Priest sacked

University fires Catholic chaplain for prejudice against Pride march

Father Mark Morris and FM Nicola Sturgeon leading the Pride march.

By Bill Heaney

The “prejudiced” views of a Catholic chaplain have led to his sacking by the Church in Glasgow.

Father Mark Morris is being replaced at Caledonian University after Dumbarton-born Patrick Harvie questioned his suitability for the role.

Green MSP Patrick Harvie called on the university to consider whether its chaplain should continue after he called (in his parish bulletin/website) the hugely popular weekend Pride march a “gross offence to God”.
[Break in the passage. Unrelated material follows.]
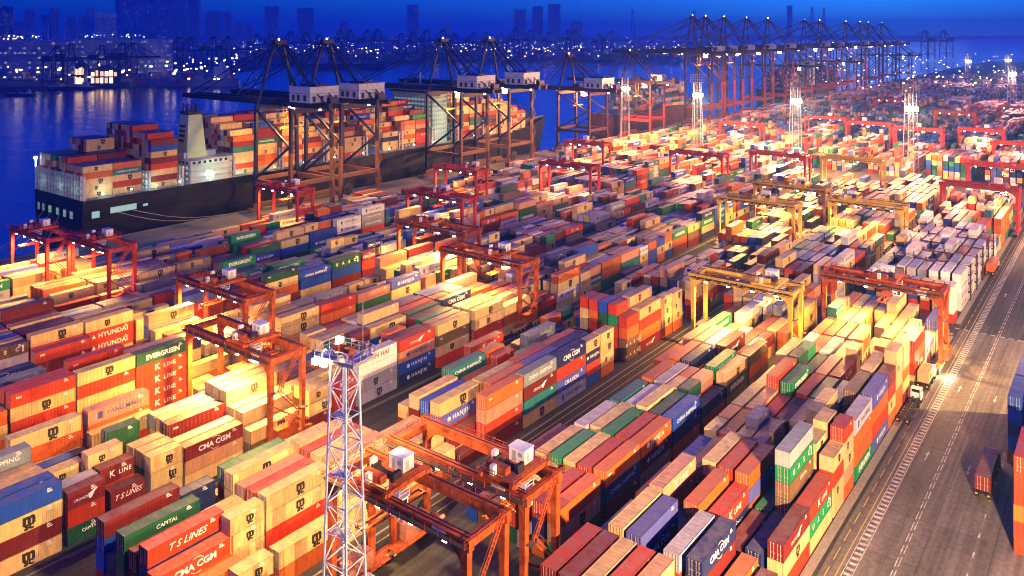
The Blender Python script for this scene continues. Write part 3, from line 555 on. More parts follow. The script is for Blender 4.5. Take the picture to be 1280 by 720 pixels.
ORD = ['first', 'second', 'third', 'fourth', 'fifth', 'sixth', 'seventh', 'eighth', 'ninth', 'tenth', 'eleventh', 'twelfth', 'thirteenth', 'fourteenth', 'fifteenth', 'sixteenth', 'seventeenth', 'eighteenth', 'nineteenth', 'twentieth'] + ['twenty-'+k for k in ('first', 'second', 'third', 'fourth', 'fifth', 'sixth', 'seventh', 'eighth', 'ninth')] + ['thirtieth'] + ['thirty-'+k for k in ('first', 'second', 'third', 'fourth', 'fifth', 'sixth', 'seventh', 'eighth', 'ninth')]
BL = {'A1': 'block beside road', 'A2': 'second block from road', 'B1': 'third block from road', 'B2': 'fourth block from road', 'C1': 'fifth block from road', 'D1': 'sixth block from road', 'E1': 'seventh block from road', 'F1': 'block beside quay', 'Z': 'block across the road', 'S': 'on ship deck', 'T': 'riding on a trailer'}
rank = {}
for i in NEAR:
    c = BOX[i]; rank.setdefault((c['blk'], c['row']), set()).add(round(c['y']/5.5))
rank = {k: sorted(v) for k, v in rank.items()}
tops = {}
for i in NEAR: c = BOX[i]; tops[i] = c['tier']
def jit(c, a=.1):
    k = 1+random.uniform(-a, a); return tuple(max(0, x*k*(1+random.uniform(-a*.5, a*.5))) for x in c)+(1,)
PROTO = {}
for i in NEAR:
    c = BOX[i]; L = c['L']; colr = jit(PAL[c['col']], .14)
    r = thing('container', None, 'container', (c['x']-1.22, c['y'], c['z']), group='shipping containers stacked on the terminal')
    r.scale = (1, 1, c['h']/H0*.992)
    lt = {'': 'plain', 'MSC': 'black-lettered', 'HANJINb': 'blue-lettered', 'YANG': 'blue-lettered', 'WANHAI': 'red-lettered'}.get(c['logo'], 'white-lettered')
    if side[i] == 0: lt = ''
    b = rank[c['blk'], c['row']].index(round(c['y']/5.5)); t = c['tier']
    r['label'] = ' '.join(x for x in ('long' if L > 8 else 'short', CNAME[c['col']], lt, 'container,', ('topmost of stack,' if t == 0 else ORD[t]+' from top,'), ORD[c['row']]+' row,', ORD[min(b, 38)]+' bay,', BL[c['blk']]) if x)
    dj = random.random()
    for nm, me in (('body', BODY[L]), ('frame', FRAME[L]), ('door', DOOR[0]), ('door', DOOR[1])):
        o = obj(nm, me, r); o.color = colr
        if nm == 'frame': o.color = tuple(k*.85 for k in colr[:3])+(1,)
    if side[i] > 0 and c['logo']:
        o = obj('lettering', let_mesh(c['logo'], L), r, (1.222, L/2, H0/2))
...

The university responded immediately when it confirmed that Father Morris will not return in September to his role as chaplain.

University principal, professor Pamela Gillies said: “Following due consultation, Father Mark Morris will not return to his chaplaincy role at the University in September.
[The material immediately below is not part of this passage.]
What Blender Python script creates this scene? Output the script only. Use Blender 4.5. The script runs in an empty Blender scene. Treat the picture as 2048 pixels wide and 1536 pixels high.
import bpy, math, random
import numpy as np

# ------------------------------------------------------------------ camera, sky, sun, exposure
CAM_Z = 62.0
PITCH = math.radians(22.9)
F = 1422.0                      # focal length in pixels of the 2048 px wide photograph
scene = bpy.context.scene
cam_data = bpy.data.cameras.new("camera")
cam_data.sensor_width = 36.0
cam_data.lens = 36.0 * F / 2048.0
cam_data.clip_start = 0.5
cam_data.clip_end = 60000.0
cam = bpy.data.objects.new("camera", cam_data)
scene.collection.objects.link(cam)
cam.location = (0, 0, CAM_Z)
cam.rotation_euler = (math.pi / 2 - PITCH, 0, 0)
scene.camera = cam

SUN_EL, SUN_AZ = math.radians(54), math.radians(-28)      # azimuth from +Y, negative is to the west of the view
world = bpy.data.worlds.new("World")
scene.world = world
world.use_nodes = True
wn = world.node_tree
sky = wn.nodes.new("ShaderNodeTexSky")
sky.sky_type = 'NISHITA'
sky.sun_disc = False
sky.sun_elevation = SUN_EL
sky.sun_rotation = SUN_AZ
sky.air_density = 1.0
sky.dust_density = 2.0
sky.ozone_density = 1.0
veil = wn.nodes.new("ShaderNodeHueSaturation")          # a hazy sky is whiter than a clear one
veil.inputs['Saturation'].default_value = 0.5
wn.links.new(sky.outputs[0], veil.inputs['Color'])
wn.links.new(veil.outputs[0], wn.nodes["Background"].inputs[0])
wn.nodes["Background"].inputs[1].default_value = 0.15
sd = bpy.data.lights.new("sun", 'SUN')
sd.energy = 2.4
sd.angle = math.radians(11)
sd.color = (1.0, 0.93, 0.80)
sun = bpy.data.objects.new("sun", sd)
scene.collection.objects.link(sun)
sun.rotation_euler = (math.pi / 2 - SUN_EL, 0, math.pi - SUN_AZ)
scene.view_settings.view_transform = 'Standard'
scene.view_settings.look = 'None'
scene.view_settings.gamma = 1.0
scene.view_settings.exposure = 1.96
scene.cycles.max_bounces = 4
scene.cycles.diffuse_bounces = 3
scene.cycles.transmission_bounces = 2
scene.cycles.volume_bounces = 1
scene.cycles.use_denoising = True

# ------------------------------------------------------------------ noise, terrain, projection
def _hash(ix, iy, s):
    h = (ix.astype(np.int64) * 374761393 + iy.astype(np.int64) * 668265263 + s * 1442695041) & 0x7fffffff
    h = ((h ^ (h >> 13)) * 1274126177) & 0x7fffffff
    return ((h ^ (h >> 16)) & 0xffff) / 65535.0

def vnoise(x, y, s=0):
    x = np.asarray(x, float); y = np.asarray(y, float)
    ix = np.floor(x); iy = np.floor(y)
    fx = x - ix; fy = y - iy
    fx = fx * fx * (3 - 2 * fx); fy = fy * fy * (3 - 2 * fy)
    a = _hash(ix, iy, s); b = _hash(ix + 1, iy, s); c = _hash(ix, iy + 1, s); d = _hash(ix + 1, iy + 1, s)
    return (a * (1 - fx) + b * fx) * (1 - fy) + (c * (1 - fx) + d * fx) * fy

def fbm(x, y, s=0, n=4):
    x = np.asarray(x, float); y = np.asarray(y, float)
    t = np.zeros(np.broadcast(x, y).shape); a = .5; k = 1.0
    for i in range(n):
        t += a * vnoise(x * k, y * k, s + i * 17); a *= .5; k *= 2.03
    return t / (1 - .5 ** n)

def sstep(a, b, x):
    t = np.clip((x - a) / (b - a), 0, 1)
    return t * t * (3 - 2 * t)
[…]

“The University will work with the Archdiocese of Glasgow to ensure the continued provision of chaplaincy support for staff and students at our Faith and Belief Centre when the new term starts.

“The University is strongly inclusive and committed to supporting equality and diversity on campus.”
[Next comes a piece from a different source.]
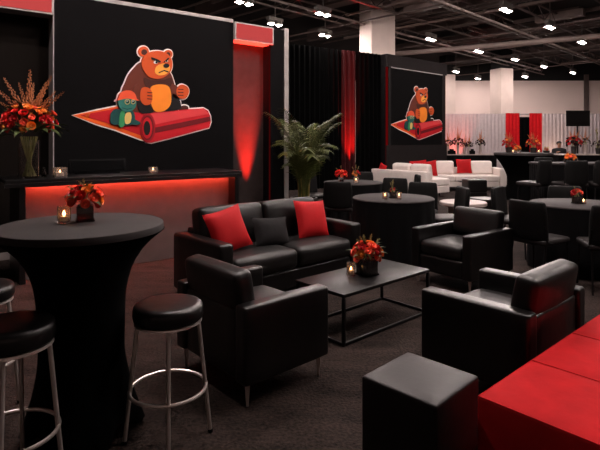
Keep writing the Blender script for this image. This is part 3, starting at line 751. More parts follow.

Father Morris, of Immaculate Heart of Mary Catholic Church, invited parishioners to a Rosary of reparation, which took place on 16 July.

The event, which was advertised on the church’s website, was a “rosary of reparation for the gross offence to God which is Pride Glasgow”.

The annual Pride march took place on Saturday, and was led by First Minister Nicola Sturgeon.

She said the march had celebrated “the values of tolerance, diversity, equality, love and respect”.

Greens co-convener Harvie, who is a MSP for Glasgow, said: “Thankfully Mark Morris’s prejudiced and outdated views are limited to an ever dwindling number of people in our society.

 “The university’s chancellor Annie Lennox and its principal Pamela Gillies both have long-standing professional commitments to issues such as human rights and sexual health.”

A spokesperson for the Archdiocese of Glasgow said: “The Archdiocese is aware of the University’s decision and will address the provision of chaplaincy support in due course.”